■ **RECORDED DATA**:
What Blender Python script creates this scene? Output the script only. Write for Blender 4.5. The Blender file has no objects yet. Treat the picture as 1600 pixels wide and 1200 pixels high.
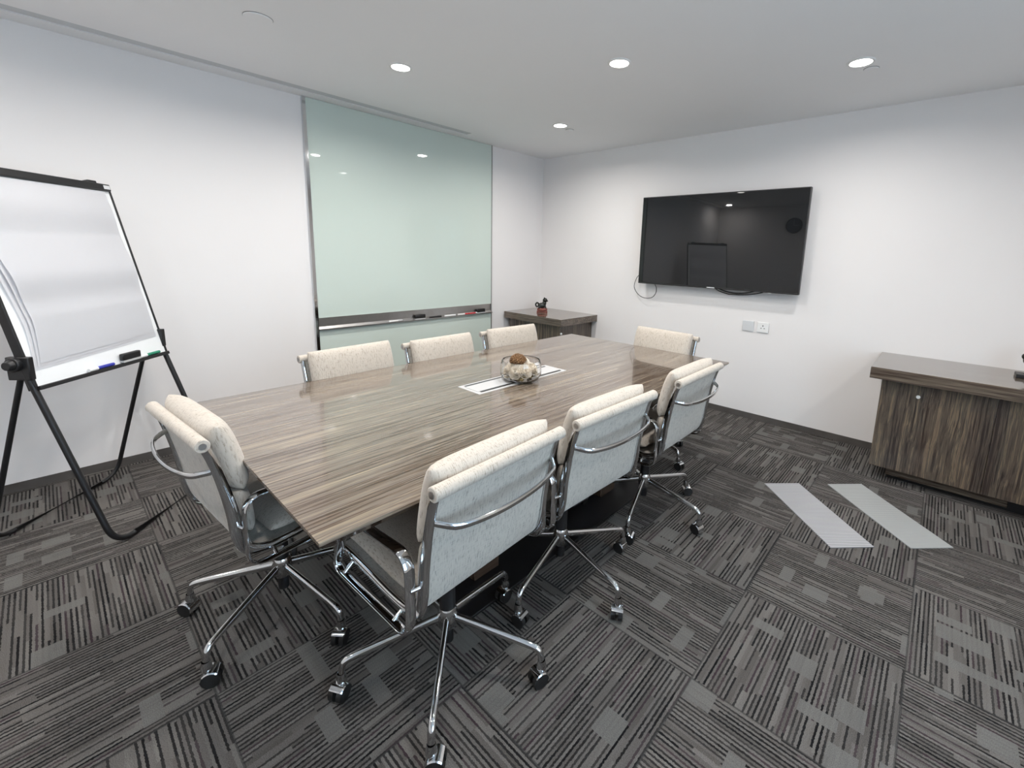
import bpy, bmesh, math, random
from mathutils import Vector, Matrix
PI = math.pi
scene = bpy.context.scene
C = scene.collection
random.seed(7)

# ------------------------------------------------------------------ camera
cam_d = bpy.data.cameras.new('camera'); cam = bpy.data.objects.new('camera', cam_d); C.objects.link(cam)
CAM = Vector((3.7361, -4.0079, 1.3995)); YAW, PITCH, ROLL = 0.71664, -0.17109, 0.0300
F = Vector((-math.sin(YAW)*math.cos(PITCH), math.cos(YAW)*math.cos(PITCH), math.sin(PITCH)))
R0 = Vector((math.cos(YAW), math.sin(YAW), 0)); U0 = R0.cross(F)
Rv = R0*math.cos(ROLL) + U0*math.sin(ROLL); Uv = -R0*math.sin(ROLL) + U0*math.cos(ROLL)
cam.matrix_world = Matrix(((Rv.x, Uv.x, -F.x, CAM.x), (Rv.y, Uv.y, -F.y, CAM.y), (Rv.z, Uv.z, -F.z, CAM.z), (0, 0, 0, 1)))
cam_d.sensor_width = 36; cam_d.sensor_fit = 'HORIZONTAL'
cam_d.lens = 694.44/1600*36
cam_d.shift_x = -(866.1-800)/1600; cam_d.shift_y = -(600-515.3)/1600
cam_d.clip_start = 0.02
scene.camera = cam

# ------------------------------------------------------------------ world, exposure
w = bpy.data.worlds.new('sky'); scene.world = w; w.use_nodes = True
wn = w.node_tree.nodes; wb = wn['Background']
wb.inputs[0].default_value = (0.62, 0.80, 1.0, 1); wb.inputs[1].default_value = 1.5
vs = scene.view_settings
vs.view_transform = 'Standard'; vs.look = 'None'; vs.gamma = 1; vs.use_curve_mapping = False
vs.exposure = -0.66

H = 2.478                       # ceiling height
XR, YF = 5.4, -5.65             # right wall, wall behind the camera
LAMP_W = 21.0                   # watts per downlight
DAY_W = 130.0                   # daylight through the window
# daylight enters through the window of the right wall
dl = bpy.data.lights.new('daylight', 'AREA'); dl.shape = 'RECTANGLE'; dl.size = 2.6; dl.size_y = 1.9
dl.energy = DAY_W; dl.color = (0.60, 0.81, 1.0)
dlo = bpy.data.objects.new('daylight', dl); C.objects.link(dlo)
dlo.location = (XR+0.45, -3.6, 1.45); dlo.rotation_euler = (0, PI/2, 0)

# ------------------------------------------------------------------ materials
def nmat(name):
    m = bpy.data.materials.new(name); m.use_nodes = True
    nt = m.node_tree; return m, nt, nt.nodes['Principled BSDF']
def plain(name, col, rough=0.5, metal=0.0, coat=0.0, noise=0.0, nscale=30, bump=0.0, **kw):
    m, nt, b = nmat(name)
    b.inputs['Base Color'].default_value = (*col, 1); b.inputs['Roughness'].default_value = rough
    b.inputs['Metallic'].default_value = metal; b.inputs['Coat Weight'].default_value = coat
    b.inputs['Coat Roughness'].default_value = 0.05
    for k, v in kw.items(): b.inputs[k].default_value = v
    tc = nt.nodes.new('ShaderNodeTexCoord'); n = nt.nodes.new('ShaderNodeTexNoise')
    n.inputs['Scale'].default_value = nscale; n.inputs['Detail'].default_value = 4
    nt.links.new(tc.outputs['Object'], n.inputs['Vector'])
    mx = nt.nodes.new('ShaderNodeMix'); mx.data_type = 'RGBA'
    mx.inputs[6].default_value = (*[c*(1-noise) for c in col], 1); mx.inputs[7].default_value = (*[min(1, c*(1+noise)) for c in col], 1)
    nt.links.new(n.outputs['Fac'], mx.inputs[0]); nt.links.new(mx.outputs[2], b.inputs['Base Color'])
    if bump:
        bp = nt.nodes.new('ShaderNodeBump'); bp.inputs['Strength'].default_value = bump; bp.inputs['Distance'].default_value = 0.002
        nt.links.new(n.outputs['Fac'], bp.inputs['Height']); nt.links.new(bp.outputs[0], b.inputs['Normal'])
    return m
def emit(name, col, s):
    m, nt, b = nmat(name)
    b.inputs['Base Color'].default_value = (*col, 1); b.inputs['Emission Color'].default_value = (*col, 1); b.inputs['Emission Strength'].default_value = s
    return m
class NB:
    """little helper to write node maths"""
    def __init__(s, nt): s.nt = nt
    def n(s, t, **kw):
        o = s.nt.nodes.new(t)
        for k, v in kw.items(): setattr(o, k, v)
        return o
    def put(s, sock, v):
        if isinstance(v, (int, float)): sock.default_value = v
        elif isinstance(v, tuple): sock.default_value = v
        else: s.nt.links.new(v, sock)
    def m(s, op, a, b=0.0, c=0.0):
        o = s.n('ShaderNodeMath', operation=op); s.put(o.inputs[0], a); s.put(o.inputs[1], b); s.put(o.inputs[2], c); return o.outputs[0]
    def comb(s, x, y, z=0.0):
        o = s.n('ShaderNodeCombineXYZ'); s.put(o.inputs[0], x); s.put(o.inputs[1], y); s.put(o.inputs[2], z); return o.outputs[0]
    def rnd(s, vec):
        o = s.n('ShaderNodeTexWhiteNoise', noise_dimensions='3D'); s.put(o.inputs[0], vec); return o.outputs[0]
    def noise(s, vec, scale, detail=2.0, rough=0.5):
        o = s.n('ShaderNodeTexNoise'); s.put(o.inputs['Vector'], vec); o.inputs['Scale'].default_value = scale
        o.inputs['Detail'].default_value = detail; o.inputs['Roughness'].default_value = rough; return o.outputs[0]
    def mix(s, f, a, b):
        o = s.n('ShaderNodeMix', data_type='RGBA'); s.put(o.inputs[0], f); s.put(o.inputs[6], a); s.put(o.inputs[7], b); return o.outputs[2]
    def ramp(s, f, stops):
        o = s.n('ShaderNodeValToRGB'); e = o.color_ramp.elements
        while len(e) < len(stops): e.new(0.5)
        for i, (p, c) in enumerate(stops): e[i].position = p; e[i].color = (*c, 1)
        s.put(o.inputs[0], f); return o.outputs[0]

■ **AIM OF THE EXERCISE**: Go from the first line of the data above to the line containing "random.seed(7)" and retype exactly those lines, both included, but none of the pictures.

■ **REPLY TO THE TASK**:
What Blender Python script creates this scene? Output the script only. Write for Blender 4.5. The Blender file has no objects yet. Treat the picture as 1600 pixels wide and 1200 pixels high.
import bpy, bmesh, math, random
from mathutils import Vector, Matrix
PI = math.pi
scene = bpy.context.scene
C = scene.collection
random.seed(7)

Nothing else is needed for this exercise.